Looking ahead, the report flagged the Middle East conflict as a key risk for FY27, with potential impacts on exports, remittances, and oil prices if tensions persist. Assuming average crude prices of USD 80 per barrel, the goods deficit could rise to USD 383 billion, with the current account deficit widening to 1.4% of GDP.
Additionally, heightened global uncertainty is expected to keep foreign portfolio investment flows subdued, putting pressure on the rupee, which is projected to trade in the range of 91.5–93.5 per US dollar in the near term.
Goods exports stood at USD 36.6 billion in February, marginally down 0.8% year-on-year, as a steep decline in oil exports offset gains in non-oil segments. Oil exports dropped sharply by 40% to USD 3.4 billion, while non-oil exports rose 6.4% to USD 33 billion, supported by strong performance in engineering goods and electronics.
However, goods imports rose significantly by 25% year-on-year to USD 63.7 billion, driven by a sharp increase in gold imports, which surged 219%, along with higher non-oil, non-gold imports and oil purchases. As a result, India’s trade deficit widened to USD 27.1 billion in February.
On a cumulative basis, the goods trade deficit expanded to USD 311 billion during April–February FY26, compared to around USD 262 billion in the same period last year, reflecting stronger import growth relative to exports.
Exports to the United States declined by 13% year-on-year during the month, even as shipments to other markets remained steady. While easing US tariffs may support future exports, the report warned that escalating tensions in the Middle East could disrupt shipments to the region, which accounts for nearly 15% of India’s exports.

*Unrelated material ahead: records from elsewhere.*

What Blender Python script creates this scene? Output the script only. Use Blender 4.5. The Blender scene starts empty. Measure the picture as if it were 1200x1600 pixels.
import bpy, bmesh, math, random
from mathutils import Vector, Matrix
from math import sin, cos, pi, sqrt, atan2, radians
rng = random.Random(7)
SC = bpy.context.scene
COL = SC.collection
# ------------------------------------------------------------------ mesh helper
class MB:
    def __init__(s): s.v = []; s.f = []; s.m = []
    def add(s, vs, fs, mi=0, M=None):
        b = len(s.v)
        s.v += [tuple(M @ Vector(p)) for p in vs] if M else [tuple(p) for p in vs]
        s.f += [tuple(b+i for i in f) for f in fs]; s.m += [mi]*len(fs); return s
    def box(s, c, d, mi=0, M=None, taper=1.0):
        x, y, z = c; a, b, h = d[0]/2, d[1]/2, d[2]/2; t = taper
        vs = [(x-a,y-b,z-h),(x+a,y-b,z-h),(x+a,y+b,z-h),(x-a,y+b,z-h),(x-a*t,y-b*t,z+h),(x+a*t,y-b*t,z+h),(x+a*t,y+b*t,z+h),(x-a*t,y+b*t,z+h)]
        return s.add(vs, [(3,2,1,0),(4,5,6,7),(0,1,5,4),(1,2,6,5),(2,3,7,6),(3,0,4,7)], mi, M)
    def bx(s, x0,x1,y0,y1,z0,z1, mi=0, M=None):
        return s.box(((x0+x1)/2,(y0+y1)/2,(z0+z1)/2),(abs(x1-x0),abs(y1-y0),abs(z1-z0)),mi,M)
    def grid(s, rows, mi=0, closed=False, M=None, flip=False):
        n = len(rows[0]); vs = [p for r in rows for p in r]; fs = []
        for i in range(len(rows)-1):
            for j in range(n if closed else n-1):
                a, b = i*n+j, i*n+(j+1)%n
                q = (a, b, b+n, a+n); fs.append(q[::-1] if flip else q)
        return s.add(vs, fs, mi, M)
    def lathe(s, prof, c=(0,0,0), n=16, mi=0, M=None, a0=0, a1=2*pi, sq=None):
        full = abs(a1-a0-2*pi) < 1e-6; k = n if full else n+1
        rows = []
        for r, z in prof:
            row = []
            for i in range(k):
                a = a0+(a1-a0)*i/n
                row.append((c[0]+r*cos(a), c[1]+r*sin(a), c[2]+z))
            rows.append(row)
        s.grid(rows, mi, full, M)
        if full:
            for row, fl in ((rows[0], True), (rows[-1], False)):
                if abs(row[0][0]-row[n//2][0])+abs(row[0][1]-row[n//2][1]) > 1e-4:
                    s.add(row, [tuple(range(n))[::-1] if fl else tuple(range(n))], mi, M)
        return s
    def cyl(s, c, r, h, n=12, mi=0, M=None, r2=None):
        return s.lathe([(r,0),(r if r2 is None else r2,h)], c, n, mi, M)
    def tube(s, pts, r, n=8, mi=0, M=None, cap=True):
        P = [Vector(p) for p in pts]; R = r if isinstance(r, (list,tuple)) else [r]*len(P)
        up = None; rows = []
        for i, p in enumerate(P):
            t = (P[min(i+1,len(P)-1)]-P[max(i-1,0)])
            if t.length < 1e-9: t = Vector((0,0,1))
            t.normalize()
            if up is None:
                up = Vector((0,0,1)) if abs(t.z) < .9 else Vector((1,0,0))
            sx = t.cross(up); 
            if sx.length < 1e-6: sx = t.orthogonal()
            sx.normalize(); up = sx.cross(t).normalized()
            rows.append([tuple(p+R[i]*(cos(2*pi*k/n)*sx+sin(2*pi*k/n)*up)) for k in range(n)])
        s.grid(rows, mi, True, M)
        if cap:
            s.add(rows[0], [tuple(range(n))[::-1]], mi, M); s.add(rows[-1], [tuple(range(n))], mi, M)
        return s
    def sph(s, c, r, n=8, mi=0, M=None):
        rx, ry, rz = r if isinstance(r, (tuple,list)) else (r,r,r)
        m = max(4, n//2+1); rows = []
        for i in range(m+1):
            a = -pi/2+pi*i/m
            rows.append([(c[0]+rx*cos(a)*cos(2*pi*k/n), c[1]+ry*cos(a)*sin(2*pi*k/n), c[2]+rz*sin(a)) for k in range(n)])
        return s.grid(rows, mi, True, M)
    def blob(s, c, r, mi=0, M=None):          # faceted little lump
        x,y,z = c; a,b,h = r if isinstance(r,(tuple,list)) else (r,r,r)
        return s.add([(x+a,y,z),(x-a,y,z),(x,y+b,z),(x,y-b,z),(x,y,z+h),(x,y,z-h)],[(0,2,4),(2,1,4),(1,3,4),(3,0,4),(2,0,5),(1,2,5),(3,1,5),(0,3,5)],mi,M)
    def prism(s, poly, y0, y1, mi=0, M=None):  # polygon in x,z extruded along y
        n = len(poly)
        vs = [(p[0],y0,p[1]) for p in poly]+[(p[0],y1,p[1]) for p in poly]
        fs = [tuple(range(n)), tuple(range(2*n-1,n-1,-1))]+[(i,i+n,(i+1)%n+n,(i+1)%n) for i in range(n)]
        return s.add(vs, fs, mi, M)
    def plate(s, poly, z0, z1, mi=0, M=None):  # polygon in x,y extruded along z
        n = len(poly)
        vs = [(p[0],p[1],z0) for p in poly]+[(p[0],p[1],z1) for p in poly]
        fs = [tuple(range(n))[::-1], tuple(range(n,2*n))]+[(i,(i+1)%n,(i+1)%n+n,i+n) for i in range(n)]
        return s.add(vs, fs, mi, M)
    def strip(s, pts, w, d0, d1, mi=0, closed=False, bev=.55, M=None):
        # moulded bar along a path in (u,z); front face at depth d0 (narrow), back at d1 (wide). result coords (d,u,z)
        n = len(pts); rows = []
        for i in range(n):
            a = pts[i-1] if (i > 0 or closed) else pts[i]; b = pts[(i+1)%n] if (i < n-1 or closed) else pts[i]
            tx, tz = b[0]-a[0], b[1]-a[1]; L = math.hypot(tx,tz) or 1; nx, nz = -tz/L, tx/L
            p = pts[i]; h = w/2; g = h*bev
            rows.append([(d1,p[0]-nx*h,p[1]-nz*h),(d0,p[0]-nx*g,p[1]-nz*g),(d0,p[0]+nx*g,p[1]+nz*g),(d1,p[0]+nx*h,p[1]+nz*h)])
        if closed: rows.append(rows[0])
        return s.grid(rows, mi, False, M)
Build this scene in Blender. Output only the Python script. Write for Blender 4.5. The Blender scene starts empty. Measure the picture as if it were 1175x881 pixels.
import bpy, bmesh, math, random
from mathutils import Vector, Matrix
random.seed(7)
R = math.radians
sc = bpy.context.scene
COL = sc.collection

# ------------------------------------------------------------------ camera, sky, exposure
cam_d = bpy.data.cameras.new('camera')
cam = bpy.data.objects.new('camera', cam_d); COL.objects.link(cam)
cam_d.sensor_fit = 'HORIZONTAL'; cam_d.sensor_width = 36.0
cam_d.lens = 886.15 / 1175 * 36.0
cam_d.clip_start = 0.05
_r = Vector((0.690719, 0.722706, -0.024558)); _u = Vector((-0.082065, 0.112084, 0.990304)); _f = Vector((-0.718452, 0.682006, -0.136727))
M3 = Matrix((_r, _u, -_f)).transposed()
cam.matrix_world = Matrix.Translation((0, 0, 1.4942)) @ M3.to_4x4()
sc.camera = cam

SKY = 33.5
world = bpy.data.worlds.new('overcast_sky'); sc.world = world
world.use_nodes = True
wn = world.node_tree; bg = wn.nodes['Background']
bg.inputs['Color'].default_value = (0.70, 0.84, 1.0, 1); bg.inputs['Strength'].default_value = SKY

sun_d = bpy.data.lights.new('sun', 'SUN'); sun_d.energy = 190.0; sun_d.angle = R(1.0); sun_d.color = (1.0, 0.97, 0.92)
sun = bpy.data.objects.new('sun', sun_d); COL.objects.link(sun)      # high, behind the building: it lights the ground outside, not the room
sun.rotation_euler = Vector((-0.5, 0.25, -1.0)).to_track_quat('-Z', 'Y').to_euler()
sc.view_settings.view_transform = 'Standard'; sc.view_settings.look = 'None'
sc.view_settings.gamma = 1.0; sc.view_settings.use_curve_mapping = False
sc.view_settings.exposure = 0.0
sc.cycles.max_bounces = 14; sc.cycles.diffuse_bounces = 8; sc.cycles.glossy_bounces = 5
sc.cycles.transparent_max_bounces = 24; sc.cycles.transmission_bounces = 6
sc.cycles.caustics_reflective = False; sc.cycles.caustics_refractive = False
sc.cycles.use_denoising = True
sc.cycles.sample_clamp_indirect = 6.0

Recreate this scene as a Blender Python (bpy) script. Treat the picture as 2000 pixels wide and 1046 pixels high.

The geopolitical situation is also pushing up global crude oil prices, which have climbed to around USD 100 per barrel. This poses upside risks to India’s import bill and could further pressure the current account. India’s heavy dependence on energy imports, particularly from the Middle East, makes it vulnerable to such shocks.
Despite the widening goods deficit, strong growth in services exports, up 18% so far this fiscal, has helped keep the current account deficit relatively modest, estimated at about USD 33 billion or 0.8% of GDP.